We seek to provide answers (as well as new research questions) to topics such as:

  • the circulation of records, audio tapes, VHS tapes, instruments, music magazines, with socialist states as exporters, or importers of such goods (either officially, or informally);
  • the development of transnational popular music scenes, as influenced by cultural ties, trans-border, and institutional cooperation;
  • East-West institutional and cultural cooperation and how it influenced the development of local popular music scenes;
  • cultural relations between socialist states and the Global South and the impact they had on both sides;
  • the development of tourism and transport routes and their impact on local popular music scenes;
  • classical music and classical music institutions and their influence on popular music, in the context of international collaborations;
  • the appropriation of Western based music genres, such as jazz or rock music in local scenes from the Socialist Bloc;
  • national record industries and their development within the framework of Cold War transfers.

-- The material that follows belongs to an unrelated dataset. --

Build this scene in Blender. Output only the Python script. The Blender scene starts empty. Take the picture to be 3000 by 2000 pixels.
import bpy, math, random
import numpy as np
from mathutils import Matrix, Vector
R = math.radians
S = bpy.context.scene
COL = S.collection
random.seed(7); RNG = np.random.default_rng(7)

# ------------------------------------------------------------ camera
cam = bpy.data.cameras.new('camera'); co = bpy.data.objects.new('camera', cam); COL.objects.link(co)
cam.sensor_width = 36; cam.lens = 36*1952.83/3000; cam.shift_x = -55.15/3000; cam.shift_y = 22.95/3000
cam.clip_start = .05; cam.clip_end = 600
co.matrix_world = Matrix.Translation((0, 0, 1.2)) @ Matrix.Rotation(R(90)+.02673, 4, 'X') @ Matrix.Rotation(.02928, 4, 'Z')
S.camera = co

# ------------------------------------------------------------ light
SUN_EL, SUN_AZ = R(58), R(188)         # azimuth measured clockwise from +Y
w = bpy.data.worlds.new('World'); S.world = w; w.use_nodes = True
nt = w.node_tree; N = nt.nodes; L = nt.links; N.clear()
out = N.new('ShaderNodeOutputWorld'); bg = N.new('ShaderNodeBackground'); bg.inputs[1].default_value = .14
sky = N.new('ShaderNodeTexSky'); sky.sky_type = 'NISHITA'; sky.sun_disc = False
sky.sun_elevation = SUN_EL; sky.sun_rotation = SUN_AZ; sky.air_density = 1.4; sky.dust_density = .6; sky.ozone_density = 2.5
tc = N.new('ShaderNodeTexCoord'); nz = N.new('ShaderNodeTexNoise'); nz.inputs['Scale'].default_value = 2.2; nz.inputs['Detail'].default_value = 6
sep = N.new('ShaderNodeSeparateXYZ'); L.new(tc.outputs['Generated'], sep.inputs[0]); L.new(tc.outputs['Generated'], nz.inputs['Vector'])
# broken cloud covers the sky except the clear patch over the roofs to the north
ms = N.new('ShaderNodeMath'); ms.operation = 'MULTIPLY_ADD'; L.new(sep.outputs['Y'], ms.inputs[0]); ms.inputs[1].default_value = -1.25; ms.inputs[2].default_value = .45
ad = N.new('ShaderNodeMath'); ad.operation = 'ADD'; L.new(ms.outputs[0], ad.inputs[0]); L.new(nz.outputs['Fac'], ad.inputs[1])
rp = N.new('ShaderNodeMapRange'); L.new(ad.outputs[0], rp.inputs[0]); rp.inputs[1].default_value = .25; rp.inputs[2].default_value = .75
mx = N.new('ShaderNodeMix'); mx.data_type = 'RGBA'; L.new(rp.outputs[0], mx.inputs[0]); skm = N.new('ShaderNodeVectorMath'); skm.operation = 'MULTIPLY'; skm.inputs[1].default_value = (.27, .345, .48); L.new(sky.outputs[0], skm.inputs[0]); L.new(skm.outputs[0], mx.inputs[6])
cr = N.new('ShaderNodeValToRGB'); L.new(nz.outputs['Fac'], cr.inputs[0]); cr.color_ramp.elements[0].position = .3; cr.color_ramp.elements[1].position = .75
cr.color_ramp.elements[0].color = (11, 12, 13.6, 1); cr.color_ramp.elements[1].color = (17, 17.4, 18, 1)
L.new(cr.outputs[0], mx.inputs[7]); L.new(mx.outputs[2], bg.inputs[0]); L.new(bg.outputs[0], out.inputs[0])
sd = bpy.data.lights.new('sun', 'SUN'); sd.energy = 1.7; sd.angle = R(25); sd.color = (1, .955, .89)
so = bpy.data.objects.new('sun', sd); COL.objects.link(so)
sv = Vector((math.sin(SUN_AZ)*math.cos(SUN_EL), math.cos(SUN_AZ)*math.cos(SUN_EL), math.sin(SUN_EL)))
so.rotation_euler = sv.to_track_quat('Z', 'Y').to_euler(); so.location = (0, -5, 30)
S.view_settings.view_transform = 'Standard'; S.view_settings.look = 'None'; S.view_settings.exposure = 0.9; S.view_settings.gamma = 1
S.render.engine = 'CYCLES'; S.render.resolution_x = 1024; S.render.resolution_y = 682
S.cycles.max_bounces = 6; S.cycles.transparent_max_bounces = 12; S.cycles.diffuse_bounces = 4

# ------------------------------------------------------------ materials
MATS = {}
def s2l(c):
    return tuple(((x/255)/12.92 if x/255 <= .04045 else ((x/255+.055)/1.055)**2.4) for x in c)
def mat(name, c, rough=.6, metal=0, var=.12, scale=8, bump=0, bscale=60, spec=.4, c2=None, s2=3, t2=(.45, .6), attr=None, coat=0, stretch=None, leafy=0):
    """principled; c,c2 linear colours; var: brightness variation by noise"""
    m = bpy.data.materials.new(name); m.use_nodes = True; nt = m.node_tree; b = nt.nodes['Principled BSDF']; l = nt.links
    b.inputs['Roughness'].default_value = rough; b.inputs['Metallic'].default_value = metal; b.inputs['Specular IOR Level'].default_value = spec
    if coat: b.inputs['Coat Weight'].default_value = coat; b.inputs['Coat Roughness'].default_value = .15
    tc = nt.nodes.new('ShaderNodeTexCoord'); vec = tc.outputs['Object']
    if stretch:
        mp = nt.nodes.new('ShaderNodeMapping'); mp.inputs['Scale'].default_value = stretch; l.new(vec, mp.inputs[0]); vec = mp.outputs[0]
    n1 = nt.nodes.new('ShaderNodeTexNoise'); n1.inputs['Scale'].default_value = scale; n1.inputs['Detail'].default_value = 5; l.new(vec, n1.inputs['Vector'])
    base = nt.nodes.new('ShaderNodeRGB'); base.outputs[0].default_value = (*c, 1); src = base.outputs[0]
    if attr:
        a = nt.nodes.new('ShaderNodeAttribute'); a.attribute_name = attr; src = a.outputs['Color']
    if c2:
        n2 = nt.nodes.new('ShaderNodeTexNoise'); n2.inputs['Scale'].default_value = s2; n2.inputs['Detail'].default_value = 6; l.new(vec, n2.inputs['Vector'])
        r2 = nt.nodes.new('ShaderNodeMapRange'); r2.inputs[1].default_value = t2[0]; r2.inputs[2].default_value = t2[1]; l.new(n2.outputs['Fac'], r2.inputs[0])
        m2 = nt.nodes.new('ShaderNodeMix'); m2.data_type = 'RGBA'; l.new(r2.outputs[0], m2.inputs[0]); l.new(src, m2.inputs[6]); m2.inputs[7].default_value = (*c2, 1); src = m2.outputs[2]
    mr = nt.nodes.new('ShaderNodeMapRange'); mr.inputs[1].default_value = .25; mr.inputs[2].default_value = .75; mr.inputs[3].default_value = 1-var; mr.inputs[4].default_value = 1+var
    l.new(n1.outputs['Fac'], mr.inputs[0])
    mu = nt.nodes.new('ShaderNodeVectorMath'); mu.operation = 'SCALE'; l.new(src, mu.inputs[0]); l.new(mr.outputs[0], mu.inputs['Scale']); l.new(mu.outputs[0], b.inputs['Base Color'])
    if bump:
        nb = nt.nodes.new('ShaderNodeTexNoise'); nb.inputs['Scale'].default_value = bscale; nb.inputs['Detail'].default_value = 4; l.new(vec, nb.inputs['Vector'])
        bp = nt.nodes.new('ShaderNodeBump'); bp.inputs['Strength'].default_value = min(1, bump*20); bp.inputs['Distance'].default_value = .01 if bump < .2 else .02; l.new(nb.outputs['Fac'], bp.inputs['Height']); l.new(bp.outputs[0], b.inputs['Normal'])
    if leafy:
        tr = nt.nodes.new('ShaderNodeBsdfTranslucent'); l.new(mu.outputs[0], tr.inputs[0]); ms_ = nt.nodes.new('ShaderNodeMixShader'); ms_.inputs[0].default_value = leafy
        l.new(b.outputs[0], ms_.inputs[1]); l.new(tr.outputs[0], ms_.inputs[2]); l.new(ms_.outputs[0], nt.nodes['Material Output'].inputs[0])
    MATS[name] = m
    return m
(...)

Further topics which revolve around the main idea of the workshop are also welcome.

Those interested in taking part are kindly asked to submit a 300 word paper proposal and a 100 word short bio to the following address: oancea_claudiu@yahoo.co.uk.

Deadline for submission: November 10, 2022.

We intend to publish the papers, in extended and revised form, in an edited volume. When submitting your paper proposal, please mention whether you are also interested in contributing to this volume.

The workshop will be held in a hybrid form. We invite presentations to be held online, or on site, at New Europe College, in Bucharest, Romania.

Working language: English.

Organizers: Claudiu Oancea (Project Director, New Europe College); New Europe College.

This workshop is organized within the framework of the project “Rocking under the Hammer and the Sickle: Popular Music in Socialist Romania between Ideology and Entertainment (1948-1989)”, supported by a grant of the Ministry of Research, Innovation and Digitization, CNCS – UEFISCDI, project number PN-III-P1-1.1-PD-2021-0244 within PNCDI III.